The Buyer’s right to possession of the Goods shall terminate immediately if:
- (a) the Buyer has a bankruptcy order made against him or makes an arrangement or composition with his creditors, or otherwise takes the benefit of any statutory provision for the time being in force for the relief of insolvent debtors, or (being a body corporate) convenes a meeting of creditors (whether formal or informal), or enters into liquidation (whether voluntary or compulsory) except a solvent voluntary liquidation for the purpose only of reconstruction or amalgamation, or has a receiver and/or manager, administrator or administrative receiver appointed of its undertaking or any part thereof, or documents are filed with the court for the appointment of an administrator of the Buyer or notice of intention to appoint an administrator is given by the Buyer or its directors or by a qualifying floating charge holder (as defined in paragraph 14 of Schedule B1 to the Insolvency Act 1986), or a resolution is passed or a petition presented to any court for the winding-up of the Buyer or for the granting of an administration order in respect of the Buyer, or any proceedings are commenced relating to the insolvency or possible insolvency of the Buyer; or
- (b) the Buyer suffers or allows any execution, whether legal or equitable, to be levied on his/its property or obtained against him/it, or fails to observe or perform any of his/its obligations under the Contract or any other contract between the Company and the Buyer, or is unable to pay its debts within the meaning of section 123 of the Insolvency Act 1986 or the Buyer ceases to trade; or
- (c) the Buyer encumbers or in any way charges any of the Goods.
7. Quality
The Company shall endeavour to transfer to the Buyer the benefit of any warranty or guarantee given to the Company by the manufacturer of the Goods.
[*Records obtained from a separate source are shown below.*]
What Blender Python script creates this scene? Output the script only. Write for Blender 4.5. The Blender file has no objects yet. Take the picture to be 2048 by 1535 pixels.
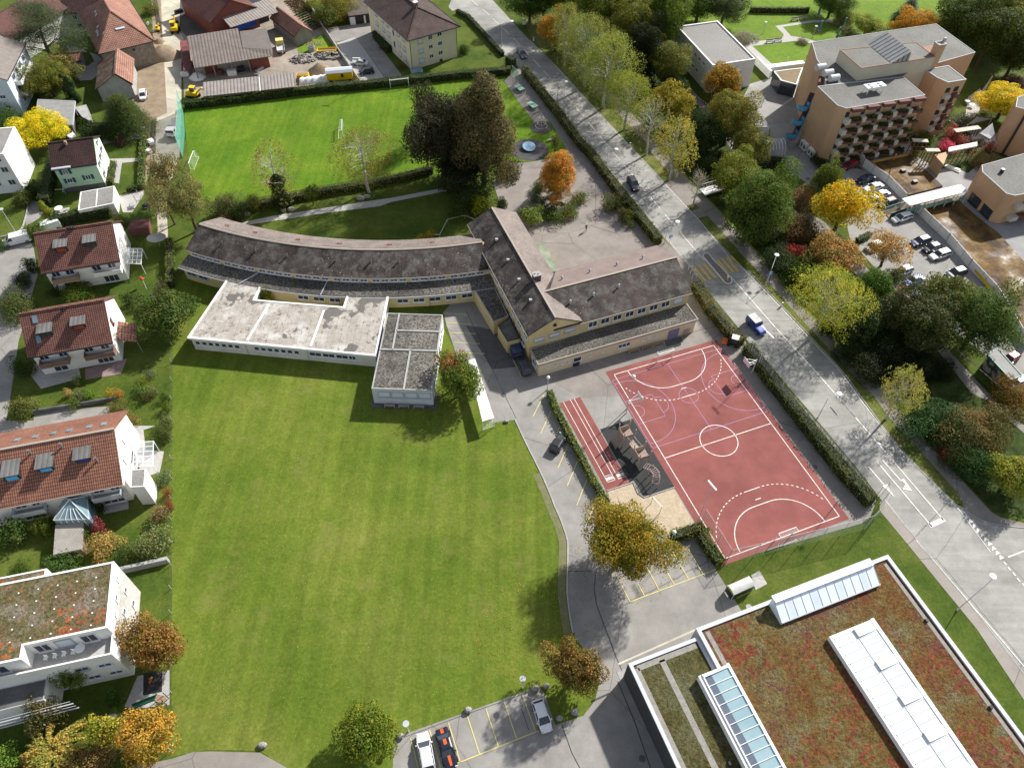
import bpy, math, random
import numpy as np
from mathutils import Vector
R=math.radians
random.seed(7)
sc=bpy.context.scene
COL=sc.collection
# ---------------- camera ----------------
CF=1513.; CT=R(50.64); CR=R(1.048); CH=100.
cd=bpy.data.cameras.new('camera'); cam=bpy.data.objects.new('camera',cd); COL.objects.link(cam); sc.camera=cam
cd.sensor_fit='HORIZONTAL'; cd.sensor_width=36.; cd.lens=36.*CF/2048.; cd.clip_start=1.; cd.clip_end=3000.
fw=Vector((0,math.cos(CT),-math.sin(CT))); up0=Vector((0,math.sin(CT),math.cos(CT))); rt0=Vector((1,0,0))
rt=rt0*math.cos(CR)+up0*math.sin(CR); up=up0*math.cos(CR)-rt0*math.sin(CR)
from mathutils import Matrix
cam.matrix_world=Matrix(((rt.x,up.x,-fw.x,0),(rt.y,up.y,-fw.y,0),(rt.z,up.z,-fw.z,CH),(0,0,0,1)))
# ---------------- light ----------------
SUN_AZ=47.; SUN_EL=36.
w=bpy.data.worlds.new('World'); sc.world=w; w.use_nodes=True
nt=w.node_tree; bg=nt.nodes['Background']; sky=nt.nodes.new('ShaderNodeTexSky'); sky.sky_type='NISHITA'
sky.sun_disc=False; sky.sun_elevation=R(SUN_EL); sky.sun_rotation=R(90-SUN_AZ); sky.altitude=500
hs=nt.nodes.new('ShaderNodeHueSaturation'); hs.inputs['Saturation'].default_value=.45; nt.links.new(sky.outputs[0],hs.inputs['Color']); nt.links.new(hs.outputs[0],bg.inputs[0]); bg.inputs[1].default_value=0.095  # thin bright cloud: paler than a clear sky
sl=bpy.data.lights.new('sun','SUN'); sl.energy=4.5; sl.angle=R(1.8); sl.color=(1.,.95,.88)
so=bpy.data.objects.new('sun',sl); COL.objects.link(so)
sd=Vector((math.cos(R(SUN_AZ))*math.cos(R(SUN_EL)),math.sin(R(SUN_AZ))*math.cos(R(SUN_EL)),math.sin(R(SUN_EL))))
so.rotation_euler=sd.to_track_quat('Z','Y').to_euler(); so.location=(60,160,120)
sc.view_settings.view_transform='Standard'; sc.view_settings.look='None'; sc.view_settings.exposure=0.88; sc.view_settings.gamma=1.
sc.render.resolution_x=1024; sc.render.resolution_y=767
# ---------------- photo pixel -> place ----------------
def P(px,py,z=0.):
    x=(px-1024)/CF; y=-(py-767.5)/CF; c,s=math.cos(CR),math.sin(CR); x,y=c*x-s*y,s*x+c*y
    d=(x,math.cos(CT)+y*math.sin(CT),-math.sin(CT)+y*math.cos(CT)); t=(z-CH)/d[2]
    return Vector((d[0]*t,d[1]*t,z))
OX=dict(a=(0,0),b=(340,0),c=(700,0),d=(1060,0),e=(1330,0),f=(1628,0),g=(0,240),h=(340,240),i=(700,240),j=(1060,240),k=(1330,240),l=(1628,240),m=(0,520),n=(340,520),o=(700,520),p=(1060,520),q=(1330,520),r=(1628,520),s=(0,800),t=(700,760),u=(1060,800),w=(1628,800),v=(1330,880,3.938),x=(0,1090,3.45),y=(640,1200,3.413),z=(1060,1070,4.096),A=(1200,1080,3.373),B=(1628,1080,3.374))
def px(r,x,y):
    o=OX[r]; s=o[2] if len(o)>2 else 4.876
    return (o[0]+x/s,o[1]+y/s)
def W(r,x,y,z=0.): a=px(r,x,y); return P(a[0],a[1],z)
def mpp(pt): return (pt-Vector((0,0,CH))).length/CF
# ---------------- materials ----------------
MATS={}
def nodes(name):
    m=bpy.data.materials.new(name); m.use_nodes=True; n=m.node_tree.nodes; l=m.node_tree.links
    return m,n,l,n['Principled BSDF']
def ramp(n,stops):
    r=n.new('ShaderNodeValToRGB'); e=r.color_ramp.elements
    while len(e)<len(stops): e.new(.5)
    for i,(p,c) in enumerate(stops): e[i].position=p; e[i].color=(*c,1) if len(c)==3 else c
    return r
def noise(n,l,vec,scale,detail=4,rough=.6):
    t=n.new('ShaderNodeTexNoise'); t.inputs['Scale'].default_value=scale; t.inputs['Detail'].default_value=detail; t.inputs['Roughness'].default_value=rough
    if vec is not None: l.new(vec,t.inputs['Vector'])
    return t
def mixc(n,l,fac,a,b,mode='MIX'):
    x=n.new('ShaderNodeMix'); x.data_type='RGBA'; x.blend_type=mode
    for s,v in ((x.inputs[0],fac),(x.inputs[6],a),(x.inputs[7],b)):
        if isinstance(v,bpy.types.NodeSocket): l.new(v,s)
        elif isinstance(v,(int,float)): s.default_value=v
        else: s.default_value=(*v,1)
    return x.outputs[2]
def mat(name,c1,c2=None,scale=1.,rough=.8,bump=0.,bscale=None,c3=None,fine=0.,spec=.3,metal=0.,lo=.35,hi=.65,big=0.):
    """plain surface with two or three tones mixed by world-size noise"""
    if name in MATS: return MATS[name]
    m,n,l,b=nodes(name); b.inputs['Roughness'].default_value=rough; b.inputs['Specular IOR Level'].default_value=spec; b.inputs['Metallic'].default_value=metal
    g=n.new('ShaderNodeNewGeometry').outputs['Position']
    if c2 is None: c2=tuple(x*.85 for x in c1)
    t=noise(n,l,g,scale); st=[(lo,c1),(hi,c2)]
    if c3: st=[(lo,c1),((lo+hi)/2,c2),(hi,c3)]
    r=ramp(n,st); l.new(t.outputs[0],r.inputs[0]); col=r.outputs[0]
    if fine:
        t2=noise(n,l,g,6.,3,.7); r2=ramp(n,[(.3,(1-fine,)*3),(.7,(1+fine,)*3)]); l.new(t2.outputs[0],r2.inputs[0]); col=mixc(n,l,1.,col,r2.outputs[0],'MULTIPLY')
    if big:
        t3=noise(n,l,g,.09,3,.6); r3=ramp(n,[(.35,(1-big,)*3),(.65,(1+big,)*3)]); l.new(t3.outputs[0],r3.inputs[0]); col=mixc(n,l,1.,col,r3.outputs[0],'MULTIPLY')
    l.new(col,b.inputs['Base Color'])
    if bump:
        bt=noise(n,l,g,bscale or scale*4,4,.7); bn=n.new('ShaderNodeBump'); bn.inputs['Strength'].default_value=bump; bn.inputs['Distance'].default_value=.15
        l.new(bt.outputs[0],bn.inputs['Height']); l.new(bn.outputs[0],b.inputs['Normal'])
    MATS[name]=m; return m
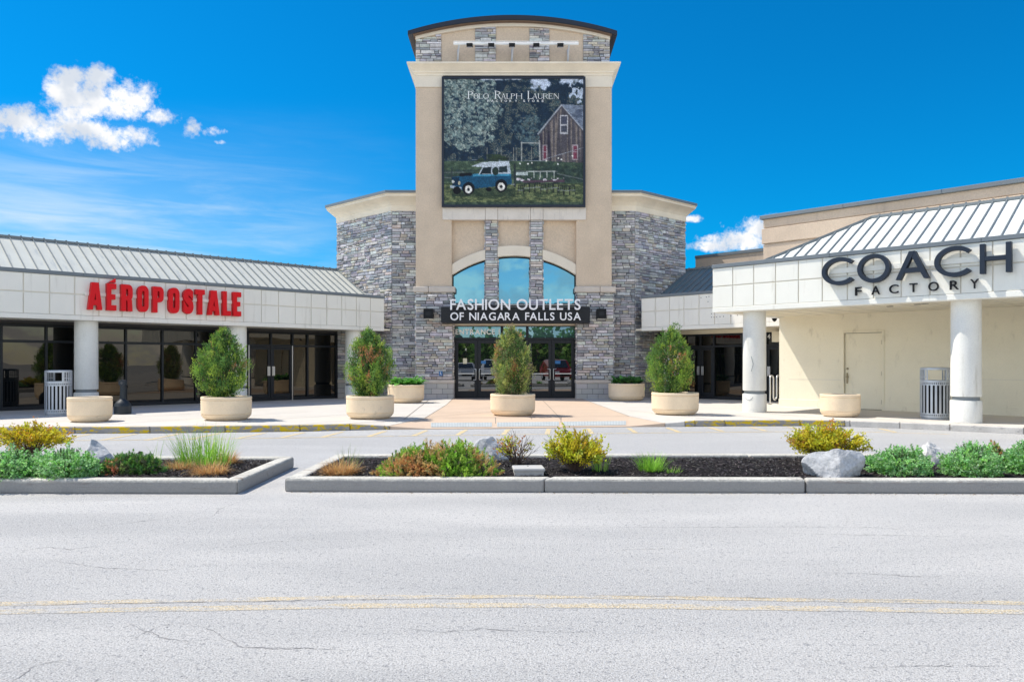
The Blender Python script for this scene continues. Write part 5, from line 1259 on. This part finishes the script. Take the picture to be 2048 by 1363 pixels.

8. Limitations of Liability
Subject to condition 4, the following provisions set out the entire financial liability of the Company (including any liability for the acts or omissions of its employees, agents, and sub-contractors) to the Buyer in respect of:
- (a) any breach of these conditions;
- (b) any use made or resale by the Buyer of any of the Goods, or of any product incorporating any of the Goods; and
- (c) any representation, statement, or tortious act or omission including negligence arising under or in connection with the Contract.
All warranties, conditions, and other terms implied by statute or common law (save for the conditions implied by section 12 of the Sale of Goods Act 1979) are, to the fullest extent permitted by law, excluded from the Contract.
Nothing in these conditions excludes or limits the liability of the Company:
- (a) for death or injury caused by the Company’s negligence; or
- (b) under section 2(3), Consumer Protection Act 1987; or
- (c) for any matter which it would be illegal for the Company to exclude or attempt to exclude its liability; or
- (d) for fraud or fraudulent misrepresentation.
Subject to condition 8.2 and condition 8.3:
- (a) the Company’s total liability in contract, tort (including negligence or breach of statutory duty), misrepresentation, restitution, or otherwise, arising in connection with the performance or contemplated performance of the Contract shall be limited to the Contract price; and
- (b) the Company shall not be liable to the Buyer for any pure economic loss, loss of profit, loss of business, depletion of goodwill, or otherwise, in each case whether direct, indirect, or consequential, or any claims for consequential compensation whatsoever (howsoever caused) which arise out of or in connection with the Contract.
9. Assignment
The Company may assign the Contract or any part of it to any person, firm, or company.
The Buyer shall not be entitled to assign the Contract or any part of it without the prior written consent of the Company.
10. Force Majeure
The Company reserves the right to defer the date of delivery or to cancel the Contract or reduce the volume of the Goods ordered by the Buyer (without liability to the Buyer) if it is prevented from or delayed in the carrying on of its business due to circumstances beyond the reasonable control of the Company including, without limitation, acts of God, governmental actions, war or national emergency, acts of terrorism, protests, riot, civil commotion, fire, explosion, flood, epidemic, lock-outs, strikes or other labour disputes (whether or not relating to either party’s workforce), or restraints or delays affecting carriers or inability or delay in obtaining supplies of adequate or suitable materials, provided that, if the event in question continues for a continuous period in excess of 45 days, the Buyer shall be entitled to give notice in writing to the Company to terminate the Contract.
11. General
Each right or remedy of the Company under the Contract is without prejudice to any other right or remedy of the Company whether under the Contract or not.
If any provision of the Contract is found by any court, tribunal, or administrative body of competent jurisdiction to be wholly or partly illegal, invalid, void, voidable, unenforceable, or unreasonable, it shall to the extent of such illegality, invalidity, voidness, voidability, unenforceability, or unreasonableness be deemed severable and the remaining provisions of the Contract shall continue in full force and effect.
Failure or delay by the Company in enforcing or partially enforcing any provision of the Contract shall not be construed as a waiver of any of its rights under the Contract.
Any waiver by the Company of any breach of, or any default under, any provision of the Contract by the Buyer shall not be deemed a waiver of any subsequent breach or default and shall in no way affect the other terms of the Contract.
A person who is not a party to these conditions shall not have any rights under or in connection with them under the Contracts (Rights of Third Parties) Act 1999.
The formation, existence, construction, performance, validity and all aspects of the Contract shall be governed by English law and the parties submit to the exclusive jurisdiction of the English courts.